Horário de Verão

Para começar tenho que pedir desculpas pela semana de atraso para abordar esse tema, tão importante no nosso dia-a-dia. Existem, entretanto, dois momentos no ano onde a nossa quase organizada vida se desorganiza de vez: o primeiro é quando começa o horário de verão e o segundo é quando ele acaba. Até há pouco eu incluiria o período de entrega da declaração de imposto de renda, porém faz uns quatro anos fiscais que passo esse pesado fardo a um profissional. Não há dinheiro que pague, garanto. Isso não quer dizer que não jusitifique uma pechinchada, tá pensando o quê?

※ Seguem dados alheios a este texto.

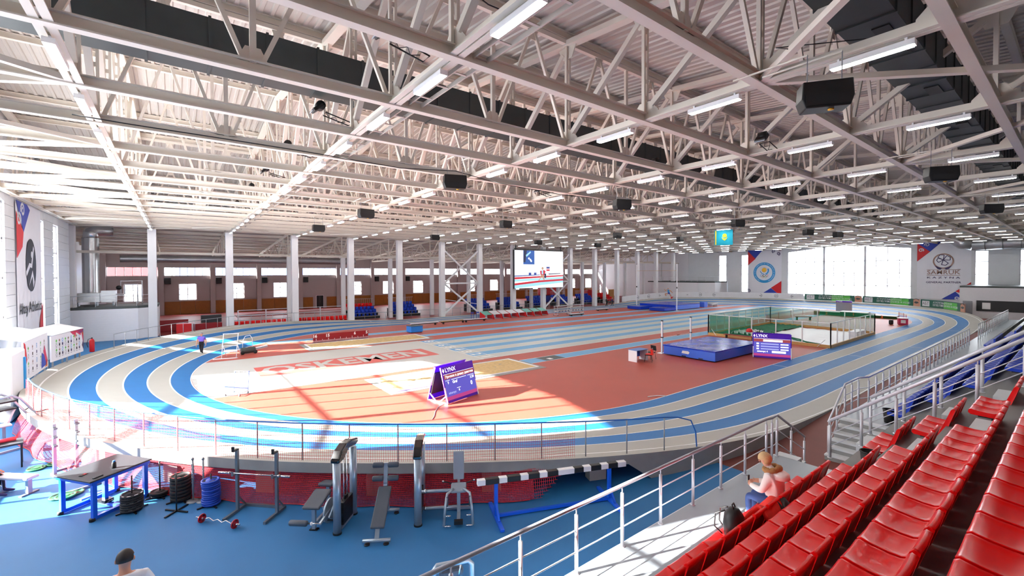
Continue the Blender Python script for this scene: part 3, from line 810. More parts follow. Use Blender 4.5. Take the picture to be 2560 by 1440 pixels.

Voltando o relógio, ou melhor, a fita. Os primeiros dias são o diabo. Pra começar sempre nos damos conta da mudança no dia, em cima da hora. Então renasce a dúvida: adiantar ou atrasar uma hora? E nós, iniciados nos princípios quânticos, conhecedores das curvaturas espaço/tempo, ficamos paralizados diante de tão prosaica questão. Põe na Globo, sugere nosso Anjo da Guarda.

Atrasado, desculpe. Adiantado o primeiro relógio, nos damos conta de que os nossos lares possuem muito mais relógios do que aqueles que foram fabricados com o objetivo principal de marcar as horas. Os computadores, os vídeo-cassetes e assim vai. Uma vez ouvi de uma pessoa que raramente usava o forno de micro-ondas, que aquele era o maior relógio que ela tinha em casa. Falando nisso o nosso ainda está com o horário antigo.

Esse ano nem o acirrado segundo turno ofuscou totalmente as costumeiras discussões entre os que são a favor e os que são contra a alteração de horário. Cabe registrar que vem crescendo a cada ano uma terceira corrente que defende uma mudança gradativa, ou seja: dez minutos por dia durante 6 dias. Seria menos traumática, argumentam. Existem também radicais que propõem uma alteração definitiva, para sempre.

O melhor de tudo isso é que o novo horário permite que toda essa discussão seja realizada sob a luz do sol, o que deixa todos os choppinhos muito mais dourados.
O pior é que se não cuidamos acabamos trabalhando até às nove horas sem se dar conta. Resultado: vivemos um pouco menos. Tudo bem, trabalhar até mais tarde faz parte. Mas sair, um dia que seja, com o sol ainda alto no céu dá uma sensação muito gostosa: como se florissem nossos ipês interiores. Uma hora a mais ou a menos nesse comecinho de horário de verão faz toda a diferença.

E, embora tenhamos uma vez por ano uma semana de cão, acredito que o horário de verão já pode ser considerado uma tradição popular, um ritual como a Páscoa. Se algum dia ele não mais se justificar do ponto de vista energético e for oficialmente abolido, acho que vamos sentir sua falta.

Quem sabe se torne um dia apenas uma celebração. E continuemos a adotá-lo em nome de objetivos não tão práticos, mas não menos patrióticos, como sair do trabalho "iluminado ao sol do Novo Mundo", citando o Hino Nacional.
Uma vez por ano, pelo menos, vamos sair do trabalho ofuscados pela claridade, olhando para cima. Surpresos porque ainda é dia e já estamos livres, vamos folhear a tarde como uma revista nova. Capturar a vida que já ia fugindo enquanto estavamos distraídos fazendo coisas importantes.

Superado o choque inicial; refeito o ego, consultado o superego. Caminharemos sonambulamente guiados por uma agulha magnética cambaleante. Assistiremos comerciais a nossa volta. Lembraremos de idéias tão esquecidas que parecerão novas. Olharemos outdoors, cartazes de banca e pontos de venda.

Sabiás ameaçados e poodles mimados cruzarão nosso caminho. Acharemos um número de telefone desconhecido no bolso e sentiremos saudades.
Mas sobretudo, teremos sede, muita sede. Pediremos um chopp que será consumido em três grandes goles separados por profundos suspiros e lambidas de beiço.
E passada a primeira semana mal dormida, a vida seguiria em frente. Mais acordada, um tantinho diferente.